Less Than 3% of Car Thefts Result in Criminal Charges

Whatever faith people may have had in the government to find, arrest, and charge people for car-related crimes may quickly fade away as it has been revealed that less than 3% of all car thefts actually result in criminal charges being built against individuals.

A Low Figure

Data provided from the Home Office has shown that only 2.12% of all vehicles which were stolen between July and June 2022 to 2023 were actually arrested and charged by the police. This is in spite of the fact that criminals have begun using modern technology in order to commit crimes, which should, in theory, be more trackable. Whether it’s tracking devices to target certain cars or car hacking to exploit cars without a key, the methods are becoming more sophisticated, but the justice for these criminals is lacking.

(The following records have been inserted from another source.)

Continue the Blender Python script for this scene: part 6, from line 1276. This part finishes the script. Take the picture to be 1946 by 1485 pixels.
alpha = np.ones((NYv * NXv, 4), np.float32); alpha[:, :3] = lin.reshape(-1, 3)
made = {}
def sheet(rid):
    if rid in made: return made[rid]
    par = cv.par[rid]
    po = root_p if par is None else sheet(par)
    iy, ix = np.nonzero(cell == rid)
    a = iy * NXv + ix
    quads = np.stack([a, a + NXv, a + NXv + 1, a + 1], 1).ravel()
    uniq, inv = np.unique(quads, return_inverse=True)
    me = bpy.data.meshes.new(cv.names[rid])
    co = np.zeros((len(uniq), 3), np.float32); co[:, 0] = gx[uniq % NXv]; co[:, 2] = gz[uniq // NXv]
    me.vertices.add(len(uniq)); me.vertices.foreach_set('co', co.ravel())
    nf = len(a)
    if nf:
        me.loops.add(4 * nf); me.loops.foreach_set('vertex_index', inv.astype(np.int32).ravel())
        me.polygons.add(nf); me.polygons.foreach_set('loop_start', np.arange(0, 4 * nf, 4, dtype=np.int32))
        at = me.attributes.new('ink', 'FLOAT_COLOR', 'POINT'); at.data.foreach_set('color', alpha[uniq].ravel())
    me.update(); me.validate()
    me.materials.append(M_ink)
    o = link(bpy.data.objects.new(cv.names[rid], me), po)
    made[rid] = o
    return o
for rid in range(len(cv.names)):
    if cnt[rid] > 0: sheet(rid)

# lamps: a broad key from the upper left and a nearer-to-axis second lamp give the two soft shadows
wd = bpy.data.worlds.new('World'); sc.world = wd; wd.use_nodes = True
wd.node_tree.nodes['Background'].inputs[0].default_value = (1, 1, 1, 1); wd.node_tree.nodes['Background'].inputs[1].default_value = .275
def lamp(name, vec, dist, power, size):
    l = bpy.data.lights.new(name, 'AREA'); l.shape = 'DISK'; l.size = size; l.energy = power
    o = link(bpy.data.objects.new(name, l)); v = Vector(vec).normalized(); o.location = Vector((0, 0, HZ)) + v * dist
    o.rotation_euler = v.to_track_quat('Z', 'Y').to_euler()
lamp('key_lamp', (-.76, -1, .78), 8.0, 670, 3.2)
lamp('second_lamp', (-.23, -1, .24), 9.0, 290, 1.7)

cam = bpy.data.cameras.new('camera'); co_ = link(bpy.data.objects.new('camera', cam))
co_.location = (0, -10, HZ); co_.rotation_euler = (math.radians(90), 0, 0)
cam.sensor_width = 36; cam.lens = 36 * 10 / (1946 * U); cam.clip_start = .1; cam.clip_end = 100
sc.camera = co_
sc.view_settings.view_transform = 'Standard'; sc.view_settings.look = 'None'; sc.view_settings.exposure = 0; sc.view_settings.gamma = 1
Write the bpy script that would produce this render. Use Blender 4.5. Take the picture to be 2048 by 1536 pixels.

The information has been obtained through a freedom of information request and covers both England and Wales.

Disturbing Results

A proper evaluation of the data shows that the place where you are most likely to see somebody convicted of a car theft is London. 9.38% of all crimes related to car theft in London result in criminal charges. This is followed by Norfolk, which has a 7.68% criminal rate, Suffolk with a 5.31% criminal rate, and North Wales with a 5.11% criminal rate.

Contrastingly, the places where you are least likely to see a conviction for a car theft is Warwickshire, with only 0.94% conviction rate, Bedfordshire with a 1.21% conviction rate, and Hampshire with a 1.62% conviction rate.

The highest number of thefts took place in October 2022. There were 9736 thefts at the time, followed by November 2022, which had 9392 thefts.

BrynBrooker is the Head of Road Safety at Nextbase, and said the following:

“Criminals would not be stealing this many cars if they had a higher chance of getting prosecuted.

Police do what they can but are stretched and need your help, especially given the vulnerabilities of some modern cars to relay theft.”

A Lack of Faith

Understandably, all this information is going to do is create a substantial lack of faith in the justice system and the ability of police to catch and deliver criminal charges to anybody who might try and steal a car.

We rely upon the police to catch the people who steal cars and deliver justice because we are bound by law and are unable to. However, it’s very hard to have faith in the justice system if this is the result. Clearly, whatever methods are being employed aren’t working.

Perhaps we do need some kind of massive overhaul with regards to the way that we try to tackle car theft. Perhaps modern problems require modern solutions. It is hard to tell what to do for the best, but the current system is definitely not the right way to go about things.